--- Start ---

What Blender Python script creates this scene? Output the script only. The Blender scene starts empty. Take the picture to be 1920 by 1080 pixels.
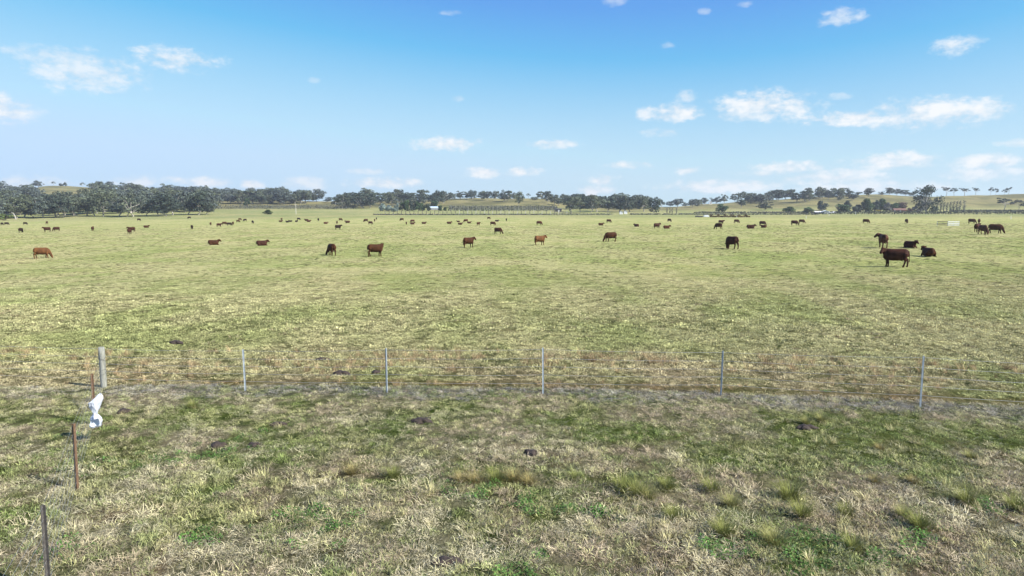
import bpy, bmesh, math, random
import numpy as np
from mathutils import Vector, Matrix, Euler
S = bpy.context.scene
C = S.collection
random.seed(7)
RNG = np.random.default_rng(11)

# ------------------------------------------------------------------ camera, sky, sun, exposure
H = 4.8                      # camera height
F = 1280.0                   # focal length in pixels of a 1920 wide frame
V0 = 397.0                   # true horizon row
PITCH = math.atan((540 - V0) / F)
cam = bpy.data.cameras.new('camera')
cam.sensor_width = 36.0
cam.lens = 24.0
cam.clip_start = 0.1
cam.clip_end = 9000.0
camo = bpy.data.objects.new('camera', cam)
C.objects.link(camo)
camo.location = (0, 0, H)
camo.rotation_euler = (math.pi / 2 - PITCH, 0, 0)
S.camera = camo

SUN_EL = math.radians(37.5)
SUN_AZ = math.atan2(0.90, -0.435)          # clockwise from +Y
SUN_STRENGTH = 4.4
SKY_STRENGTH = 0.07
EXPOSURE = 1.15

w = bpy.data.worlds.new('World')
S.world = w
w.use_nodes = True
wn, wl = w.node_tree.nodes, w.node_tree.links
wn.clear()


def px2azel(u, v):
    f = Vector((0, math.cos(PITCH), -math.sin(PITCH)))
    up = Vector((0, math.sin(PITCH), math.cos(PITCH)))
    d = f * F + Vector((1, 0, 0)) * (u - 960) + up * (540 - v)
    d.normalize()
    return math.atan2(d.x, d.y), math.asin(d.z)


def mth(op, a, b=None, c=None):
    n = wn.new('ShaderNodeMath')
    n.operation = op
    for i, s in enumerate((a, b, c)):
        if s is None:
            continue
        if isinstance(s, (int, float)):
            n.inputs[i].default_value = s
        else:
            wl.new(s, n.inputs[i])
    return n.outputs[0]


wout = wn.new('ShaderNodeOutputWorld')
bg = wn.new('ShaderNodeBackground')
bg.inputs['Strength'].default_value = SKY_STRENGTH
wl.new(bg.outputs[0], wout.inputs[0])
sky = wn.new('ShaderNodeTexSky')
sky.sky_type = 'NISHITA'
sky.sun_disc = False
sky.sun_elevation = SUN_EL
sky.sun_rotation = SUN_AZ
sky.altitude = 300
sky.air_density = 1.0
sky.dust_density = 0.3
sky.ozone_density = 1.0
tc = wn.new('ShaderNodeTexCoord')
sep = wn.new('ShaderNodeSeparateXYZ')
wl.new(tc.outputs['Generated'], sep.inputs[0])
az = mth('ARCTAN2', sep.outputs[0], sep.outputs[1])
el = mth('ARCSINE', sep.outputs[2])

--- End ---

What to produce:
Across the data above, how many lines include the word "pixels"? Give only the count.

Result for this task:
2